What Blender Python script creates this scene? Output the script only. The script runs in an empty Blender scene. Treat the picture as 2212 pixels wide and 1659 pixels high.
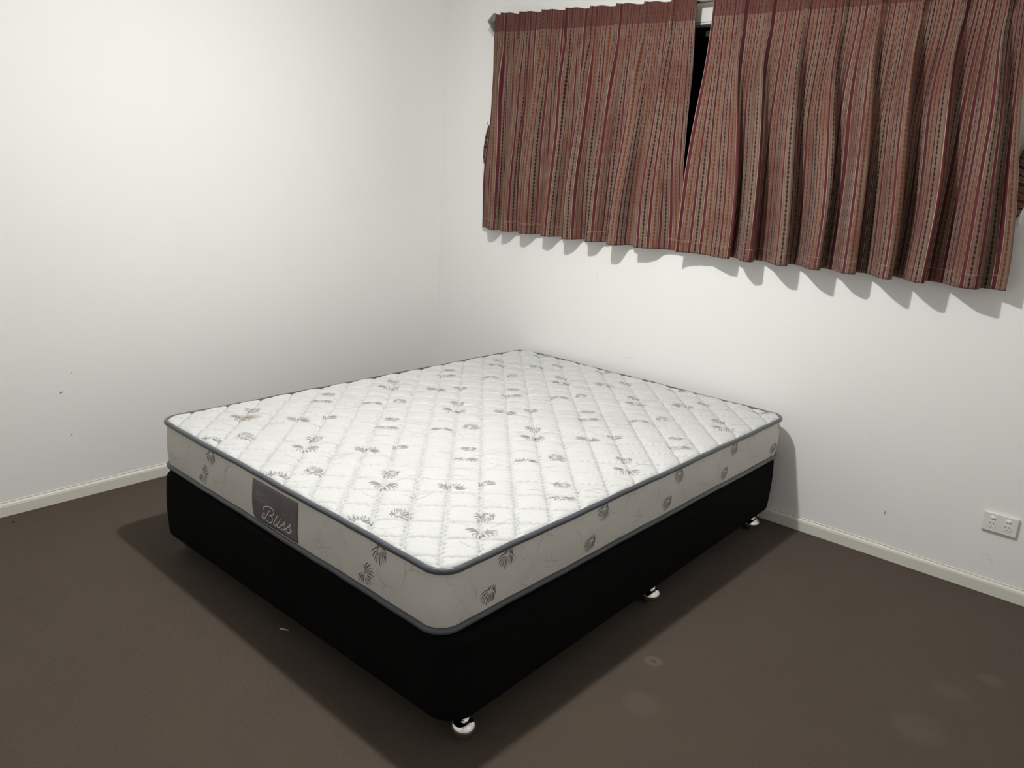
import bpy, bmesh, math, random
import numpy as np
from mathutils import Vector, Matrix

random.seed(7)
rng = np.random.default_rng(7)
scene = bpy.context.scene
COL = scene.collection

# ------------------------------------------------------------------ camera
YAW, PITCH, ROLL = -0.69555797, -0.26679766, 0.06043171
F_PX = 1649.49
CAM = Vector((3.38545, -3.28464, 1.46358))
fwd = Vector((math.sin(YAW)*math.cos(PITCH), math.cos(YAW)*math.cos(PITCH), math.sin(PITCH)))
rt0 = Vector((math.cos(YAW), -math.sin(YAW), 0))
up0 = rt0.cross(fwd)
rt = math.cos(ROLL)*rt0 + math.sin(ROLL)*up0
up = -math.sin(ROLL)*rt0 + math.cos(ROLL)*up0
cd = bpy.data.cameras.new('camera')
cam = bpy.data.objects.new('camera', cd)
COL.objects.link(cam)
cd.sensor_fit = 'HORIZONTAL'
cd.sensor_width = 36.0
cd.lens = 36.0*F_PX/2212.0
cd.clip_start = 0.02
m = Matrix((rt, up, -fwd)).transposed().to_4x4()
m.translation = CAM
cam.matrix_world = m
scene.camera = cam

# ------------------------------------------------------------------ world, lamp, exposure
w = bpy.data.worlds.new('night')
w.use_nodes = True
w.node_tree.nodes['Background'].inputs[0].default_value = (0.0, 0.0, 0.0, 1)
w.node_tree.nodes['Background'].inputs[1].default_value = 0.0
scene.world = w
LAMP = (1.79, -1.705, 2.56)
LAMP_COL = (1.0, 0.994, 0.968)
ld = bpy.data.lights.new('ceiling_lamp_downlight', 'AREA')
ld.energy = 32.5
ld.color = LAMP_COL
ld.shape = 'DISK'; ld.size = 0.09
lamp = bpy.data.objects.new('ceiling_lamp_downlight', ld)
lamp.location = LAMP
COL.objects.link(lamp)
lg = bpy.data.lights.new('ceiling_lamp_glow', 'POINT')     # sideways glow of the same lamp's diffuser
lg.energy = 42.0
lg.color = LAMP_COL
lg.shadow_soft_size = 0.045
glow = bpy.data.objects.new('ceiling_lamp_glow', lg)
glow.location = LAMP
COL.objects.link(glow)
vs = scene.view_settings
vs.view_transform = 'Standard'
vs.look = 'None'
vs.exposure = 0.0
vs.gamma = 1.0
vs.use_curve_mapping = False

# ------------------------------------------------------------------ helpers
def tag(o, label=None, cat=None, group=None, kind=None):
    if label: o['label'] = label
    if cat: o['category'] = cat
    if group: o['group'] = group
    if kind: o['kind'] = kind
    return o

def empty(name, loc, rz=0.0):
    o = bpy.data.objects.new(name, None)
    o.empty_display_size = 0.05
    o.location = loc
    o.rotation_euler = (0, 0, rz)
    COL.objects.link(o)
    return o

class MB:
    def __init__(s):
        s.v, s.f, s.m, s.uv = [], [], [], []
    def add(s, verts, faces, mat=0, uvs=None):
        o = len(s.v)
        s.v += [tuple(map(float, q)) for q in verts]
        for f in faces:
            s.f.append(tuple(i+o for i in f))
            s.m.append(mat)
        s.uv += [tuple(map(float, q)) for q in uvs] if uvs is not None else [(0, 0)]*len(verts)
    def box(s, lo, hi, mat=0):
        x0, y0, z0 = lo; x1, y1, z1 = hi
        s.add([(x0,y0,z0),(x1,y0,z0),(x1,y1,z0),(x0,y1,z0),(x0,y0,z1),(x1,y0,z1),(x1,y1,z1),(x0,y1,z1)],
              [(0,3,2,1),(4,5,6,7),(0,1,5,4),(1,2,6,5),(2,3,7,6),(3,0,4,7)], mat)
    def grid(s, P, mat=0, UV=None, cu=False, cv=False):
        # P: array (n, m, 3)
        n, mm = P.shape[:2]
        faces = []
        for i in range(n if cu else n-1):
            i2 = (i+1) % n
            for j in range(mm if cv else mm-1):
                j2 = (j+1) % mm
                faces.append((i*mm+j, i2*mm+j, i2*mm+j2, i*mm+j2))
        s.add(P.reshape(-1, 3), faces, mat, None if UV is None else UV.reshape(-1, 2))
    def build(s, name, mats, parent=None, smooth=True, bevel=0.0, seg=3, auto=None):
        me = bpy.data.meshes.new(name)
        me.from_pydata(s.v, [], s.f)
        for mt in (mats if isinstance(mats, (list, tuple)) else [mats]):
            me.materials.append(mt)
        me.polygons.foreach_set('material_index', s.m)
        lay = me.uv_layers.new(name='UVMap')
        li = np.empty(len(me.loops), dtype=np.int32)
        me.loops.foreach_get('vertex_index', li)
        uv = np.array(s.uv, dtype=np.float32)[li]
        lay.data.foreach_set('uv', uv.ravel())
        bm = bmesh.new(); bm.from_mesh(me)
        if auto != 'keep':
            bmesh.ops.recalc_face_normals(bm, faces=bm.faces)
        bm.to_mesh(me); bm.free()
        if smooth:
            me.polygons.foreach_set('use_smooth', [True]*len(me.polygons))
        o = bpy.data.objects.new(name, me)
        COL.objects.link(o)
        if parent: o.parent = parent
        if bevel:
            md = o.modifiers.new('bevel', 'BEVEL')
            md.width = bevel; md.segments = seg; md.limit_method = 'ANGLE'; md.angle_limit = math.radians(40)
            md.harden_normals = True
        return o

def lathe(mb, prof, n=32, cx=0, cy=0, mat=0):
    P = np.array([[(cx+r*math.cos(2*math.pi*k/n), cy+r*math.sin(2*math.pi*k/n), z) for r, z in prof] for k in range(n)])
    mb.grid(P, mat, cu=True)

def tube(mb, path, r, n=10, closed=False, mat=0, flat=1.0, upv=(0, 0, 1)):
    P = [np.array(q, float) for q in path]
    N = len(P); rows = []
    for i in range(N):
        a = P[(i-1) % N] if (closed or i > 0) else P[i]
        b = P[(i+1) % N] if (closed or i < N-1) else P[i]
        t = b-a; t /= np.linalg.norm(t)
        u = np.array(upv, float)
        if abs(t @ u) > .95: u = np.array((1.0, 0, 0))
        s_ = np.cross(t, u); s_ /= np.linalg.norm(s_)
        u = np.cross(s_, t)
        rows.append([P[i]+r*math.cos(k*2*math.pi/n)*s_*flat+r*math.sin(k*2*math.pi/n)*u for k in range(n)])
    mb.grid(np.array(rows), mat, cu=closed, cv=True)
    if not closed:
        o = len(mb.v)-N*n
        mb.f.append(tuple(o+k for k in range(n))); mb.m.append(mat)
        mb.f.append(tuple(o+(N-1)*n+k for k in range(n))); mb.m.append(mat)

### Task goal
Pictures excluded, repeat exactly the lines from the top of the material through the line with "COL = scene.collection", including both of those lines.

### Output
What Blender Python script creates this scene? Output the script only. The script runs in an empty Blender scene. Treat the picture as 2212 pixels wide and 1659 pixels high.
import bpy, bmesh, math, random
import numpy as np
from mathutils import Vector, Matrix

random.seed(7)
rng = np.random.default_rng(7)
scene = bpy.context.scene
COL = scene.collection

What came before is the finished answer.